Le député martiniquais Jean-Philippe Nilor à l'Assemblée nationale.

Ici, on pourrait parler davantage de la stratégie du coucou. Jean-Philippe Nilor a défendu et obtenu dans l’hémicycle, le mois dernier, la création d’une commission d’enquête sur la gestion des risques naturels dans les territoires d’Outre-mer. Et mercredi dernier, c’est le Mahorais Mansour Kamardine qui en a obtenu la présidence, tandis que Jean-Philippe Nilor n’en était qu’un simple membre. Il a depuis démissionné.

Un bureau composé de 9 membres

Le Martiniquais a évoqué des pressions : "Ces derniers jours, on m’a clairement fait comprendre que le choix de la Macronie dépendrait de mon vote sur la loi immigration. Si je votais pour ou si je m’abstenais, ils auraient été favorables à ma candidature", assure-t-il. 

D’ordinaire, les postes de président et de rapporteur d’une commission d’enquête sont partagés entre la majorité et l’opposition. Et s’ils ne s’entendent pas sur les conclusions, le rapport final n’est pas adopté et ne sera simplement jamais publié.

Lors de la réunion d’installation de la commission d’enquête, Jean-Philippe Nilor a obtenu neuf voix, dont les huit voix des députés Nupes. Mansour Kamardine en a réuni dix-sept.

Il sera secondé par quatre vice-présidents. Un socialiste et trois membres de la majorité présidentielle. Le premier, Bruno Milliemme (Yvelines, Modem), avait dénoncé, lors des débats, une formulation "volontairement à charge contre l’État, et uniquement contre lui" et aurait préféré aboutir à un "consensus" qui prenne en compte le travail déjà effectué par le gouvernement. 

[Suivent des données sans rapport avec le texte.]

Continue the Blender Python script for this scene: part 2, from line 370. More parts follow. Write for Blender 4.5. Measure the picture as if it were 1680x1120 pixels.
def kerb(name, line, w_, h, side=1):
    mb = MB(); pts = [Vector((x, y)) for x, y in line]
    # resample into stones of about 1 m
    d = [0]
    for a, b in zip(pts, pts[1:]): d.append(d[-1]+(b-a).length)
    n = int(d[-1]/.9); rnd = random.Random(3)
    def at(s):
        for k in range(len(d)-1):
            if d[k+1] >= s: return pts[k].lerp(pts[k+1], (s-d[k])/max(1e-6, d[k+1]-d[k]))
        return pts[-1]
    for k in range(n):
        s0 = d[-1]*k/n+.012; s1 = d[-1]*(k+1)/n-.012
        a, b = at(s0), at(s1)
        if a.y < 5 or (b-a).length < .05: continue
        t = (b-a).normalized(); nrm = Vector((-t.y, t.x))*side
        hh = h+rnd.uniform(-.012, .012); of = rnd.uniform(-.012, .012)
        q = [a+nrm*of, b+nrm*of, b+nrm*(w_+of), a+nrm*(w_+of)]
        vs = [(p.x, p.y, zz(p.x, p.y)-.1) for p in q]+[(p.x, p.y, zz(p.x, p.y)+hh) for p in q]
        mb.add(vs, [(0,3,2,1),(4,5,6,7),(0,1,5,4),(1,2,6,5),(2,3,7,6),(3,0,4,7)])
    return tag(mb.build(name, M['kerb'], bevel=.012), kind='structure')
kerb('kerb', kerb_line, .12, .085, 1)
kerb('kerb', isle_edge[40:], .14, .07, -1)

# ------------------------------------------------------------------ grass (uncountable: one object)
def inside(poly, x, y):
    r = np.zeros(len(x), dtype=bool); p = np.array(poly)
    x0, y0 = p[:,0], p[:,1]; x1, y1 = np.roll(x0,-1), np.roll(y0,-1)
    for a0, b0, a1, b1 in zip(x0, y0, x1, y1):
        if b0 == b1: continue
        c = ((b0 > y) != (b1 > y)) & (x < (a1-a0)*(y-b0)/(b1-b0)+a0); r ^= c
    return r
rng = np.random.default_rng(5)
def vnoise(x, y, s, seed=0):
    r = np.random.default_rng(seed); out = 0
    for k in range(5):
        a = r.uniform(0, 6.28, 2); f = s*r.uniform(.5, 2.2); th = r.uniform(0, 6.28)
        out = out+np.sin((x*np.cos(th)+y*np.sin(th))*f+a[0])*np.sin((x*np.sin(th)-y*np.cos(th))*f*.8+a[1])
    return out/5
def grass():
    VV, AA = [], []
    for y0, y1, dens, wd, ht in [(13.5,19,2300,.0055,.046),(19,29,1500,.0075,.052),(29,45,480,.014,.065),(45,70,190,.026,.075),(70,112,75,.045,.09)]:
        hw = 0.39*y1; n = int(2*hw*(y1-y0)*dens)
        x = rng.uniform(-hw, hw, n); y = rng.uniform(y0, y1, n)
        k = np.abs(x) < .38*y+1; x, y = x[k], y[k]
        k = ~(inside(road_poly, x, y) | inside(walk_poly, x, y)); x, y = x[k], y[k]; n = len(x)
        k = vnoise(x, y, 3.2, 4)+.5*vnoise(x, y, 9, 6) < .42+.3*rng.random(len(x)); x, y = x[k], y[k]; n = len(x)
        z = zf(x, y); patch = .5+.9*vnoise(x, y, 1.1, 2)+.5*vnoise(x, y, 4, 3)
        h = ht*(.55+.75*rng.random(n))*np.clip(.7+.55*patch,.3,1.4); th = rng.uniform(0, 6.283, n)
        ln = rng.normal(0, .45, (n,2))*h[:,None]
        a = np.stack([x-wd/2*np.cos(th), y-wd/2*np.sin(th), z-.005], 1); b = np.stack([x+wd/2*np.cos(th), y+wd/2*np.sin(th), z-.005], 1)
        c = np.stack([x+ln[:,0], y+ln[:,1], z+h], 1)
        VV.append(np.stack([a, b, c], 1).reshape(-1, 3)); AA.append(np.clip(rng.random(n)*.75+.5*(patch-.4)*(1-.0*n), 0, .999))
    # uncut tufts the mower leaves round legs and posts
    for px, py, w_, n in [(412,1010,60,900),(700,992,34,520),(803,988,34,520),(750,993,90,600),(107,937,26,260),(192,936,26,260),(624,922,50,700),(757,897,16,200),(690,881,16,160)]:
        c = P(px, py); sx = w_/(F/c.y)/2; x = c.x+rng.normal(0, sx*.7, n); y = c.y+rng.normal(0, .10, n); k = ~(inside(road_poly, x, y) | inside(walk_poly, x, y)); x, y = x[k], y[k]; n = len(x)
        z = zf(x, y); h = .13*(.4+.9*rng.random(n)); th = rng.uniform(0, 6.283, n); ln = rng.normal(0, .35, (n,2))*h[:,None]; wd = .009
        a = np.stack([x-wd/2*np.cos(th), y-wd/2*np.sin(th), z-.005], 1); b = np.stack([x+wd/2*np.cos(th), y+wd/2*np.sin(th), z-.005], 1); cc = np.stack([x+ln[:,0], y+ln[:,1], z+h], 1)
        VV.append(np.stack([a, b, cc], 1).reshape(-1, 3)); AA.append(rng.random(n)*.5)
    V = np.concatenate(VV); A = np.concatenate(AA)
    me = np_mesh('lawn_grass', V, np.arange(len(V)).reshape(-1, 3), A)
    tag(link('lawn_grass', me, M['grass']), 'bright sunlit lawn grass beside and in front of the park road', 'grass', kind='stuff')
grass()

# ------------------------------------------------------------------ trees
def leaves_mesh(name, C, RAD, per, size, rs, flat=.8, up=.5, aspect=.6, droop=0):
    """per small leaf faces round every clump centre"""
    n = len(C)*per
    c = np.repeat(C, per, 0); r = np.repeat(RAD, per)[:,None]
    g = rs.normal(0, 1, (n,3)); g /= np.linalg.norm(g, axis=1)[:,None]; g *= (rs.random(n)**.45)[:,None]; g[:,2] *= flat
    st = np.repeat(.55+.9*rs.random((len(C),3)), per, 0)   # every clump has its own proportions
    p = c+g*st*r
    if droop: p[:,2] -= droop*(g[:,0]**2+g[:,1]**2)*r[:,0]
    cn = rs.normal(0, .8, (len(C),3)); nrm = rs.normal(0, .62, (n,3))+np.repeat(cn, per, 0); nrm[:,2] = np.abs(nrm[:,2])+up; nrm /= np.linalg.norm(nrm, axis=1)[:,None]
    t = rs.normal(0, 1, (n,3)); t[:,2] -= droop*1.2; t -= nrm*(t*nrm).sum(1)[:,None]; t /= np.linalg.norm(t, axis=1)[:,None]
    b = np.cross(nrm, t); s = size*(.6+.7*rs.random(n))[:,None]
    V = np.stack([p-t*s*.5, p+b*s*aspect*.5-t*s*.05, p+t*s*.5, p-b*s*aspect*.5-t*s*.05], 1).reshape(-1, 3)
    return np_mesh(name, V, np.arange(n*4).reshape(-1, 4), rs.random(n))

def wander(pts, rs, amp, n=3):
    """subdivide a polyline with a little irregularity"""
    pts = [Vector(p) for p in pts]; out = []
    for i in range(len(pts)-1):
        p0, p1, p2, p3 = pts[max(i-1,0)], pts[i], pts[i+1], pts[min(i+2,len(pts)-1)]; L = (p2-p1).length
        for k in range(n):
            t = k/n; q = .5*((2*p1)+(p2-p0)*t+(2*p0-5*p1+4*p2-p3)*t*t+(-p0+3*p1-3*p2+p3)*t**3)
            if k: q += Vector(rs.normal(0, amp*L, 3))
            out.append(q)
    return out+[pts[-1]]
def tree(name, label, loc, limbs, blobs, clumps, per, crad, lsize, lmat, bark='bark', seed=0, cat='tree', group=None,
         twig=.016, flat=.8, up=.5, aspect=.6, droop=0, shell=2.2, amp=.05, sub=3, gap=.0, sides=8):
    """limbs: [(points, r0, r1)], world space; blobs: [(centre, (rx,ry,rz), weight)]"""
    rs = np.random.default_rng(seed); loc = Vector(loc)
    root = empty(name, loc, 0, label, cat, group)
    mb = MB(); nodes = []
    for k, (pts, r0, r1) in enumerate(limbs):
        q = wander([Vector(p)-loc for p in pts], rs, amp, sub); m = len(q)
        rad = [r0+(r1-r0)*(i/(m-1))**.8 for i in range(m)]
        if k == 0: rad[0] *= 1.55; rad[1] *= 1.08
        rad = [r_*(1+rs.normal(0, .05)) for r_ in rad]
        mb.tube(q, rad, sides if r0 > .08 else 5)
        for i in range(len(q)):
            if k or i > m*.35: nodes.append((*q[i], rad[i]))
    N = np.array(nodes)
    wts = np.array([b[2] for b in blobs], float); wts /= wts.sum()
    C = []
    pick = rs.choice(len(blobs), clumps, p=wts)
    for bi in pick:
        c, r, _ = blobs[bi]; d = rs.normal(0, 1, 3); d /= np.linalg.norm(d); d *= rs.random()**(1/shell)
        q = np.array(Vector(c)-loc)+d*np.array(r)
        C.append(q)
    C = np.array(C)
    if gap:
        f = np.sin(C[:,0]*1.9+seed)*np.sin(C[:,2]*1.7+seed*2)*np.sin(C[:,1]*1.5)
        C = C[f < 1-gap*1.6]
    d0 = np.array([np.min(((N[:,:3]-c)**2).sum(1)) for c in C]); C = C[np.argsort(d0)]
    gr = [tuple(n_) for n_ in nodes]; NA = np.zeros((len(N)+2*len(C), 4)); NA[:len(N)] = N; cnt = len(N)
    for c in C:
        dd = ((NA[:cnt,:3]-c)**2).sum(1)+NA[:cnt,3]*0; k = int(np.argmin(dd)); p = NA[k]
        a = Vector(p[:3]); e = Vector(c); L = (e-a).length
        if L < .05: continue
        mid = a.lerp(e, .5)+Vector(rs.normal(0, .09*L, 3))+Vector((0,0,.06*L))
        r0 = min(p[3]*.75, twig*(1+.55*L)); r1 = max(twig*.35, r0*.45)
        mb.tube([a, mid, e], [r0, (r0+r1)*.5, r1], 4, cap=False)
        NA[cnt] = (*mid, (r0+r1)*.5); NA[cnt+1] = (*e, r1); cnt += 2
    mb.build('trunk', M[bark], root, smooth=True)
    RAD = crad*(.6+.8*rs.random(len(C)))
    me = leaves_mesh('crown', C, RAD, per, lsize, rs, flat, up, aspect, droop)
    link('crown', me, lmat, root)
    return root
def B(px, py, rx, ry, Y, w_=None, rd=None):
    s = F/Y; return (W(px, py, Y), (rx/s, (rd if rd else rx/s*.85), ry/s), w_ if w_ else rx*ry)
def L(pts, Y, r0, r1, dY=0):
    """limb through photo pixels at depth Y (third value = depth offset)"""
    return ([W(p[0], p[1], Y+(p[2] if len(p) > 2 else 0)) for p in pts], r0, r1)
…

La seconde, Sophie Panonacle, députée Renaissance de Gironde, qui se trouve être aussi "présidente du Conseil national de la mer et des littoraux et du Comité national du trait de côte", a fait savoir qu’à ce titre, elle avait demandé que les inspecteurs généraux qui l’accompagnent "complètent leur rapport par un volet dédié à l’Outre-mer"

Xavier Batut, député Horizons de Seine-Maritime, n’était pas présent, lui, durant les débats ni lors du vote. Il se retrouve 3ᵉ vice-président.

Le bureau est complété par quatre députés de la majorité présidentielle et un député RN.  

En attendant le Big One aux Antilles

La très large majorité des députés ultramarins se retrouvent parmi les membres de la commission d’enquête (six sur vingt).

Lors des débats, Jean-Philippe Nilor avait marqué les esprits en résumant l’anticipation de l’État face la survenue d’un hypothétique séisme de type Big One aux Antilles, à "la livraison et le stockage de 70 000 sacs mortuaires dans les préfectures de Guadeloupe et de Martinique".

Mansour Kamardine, plus connu pour sa lutte contre l’immigration clandestine à Mayotte, s’empare, cette fois, d'un sujet qui touche à l'écologie. Entouré par trois vice-présidents issus de la majorité présidentielle, il devra faire entendre une voix singulière en dehors de l’énumération attendue des mesures déjà entreprises par le gouvernement.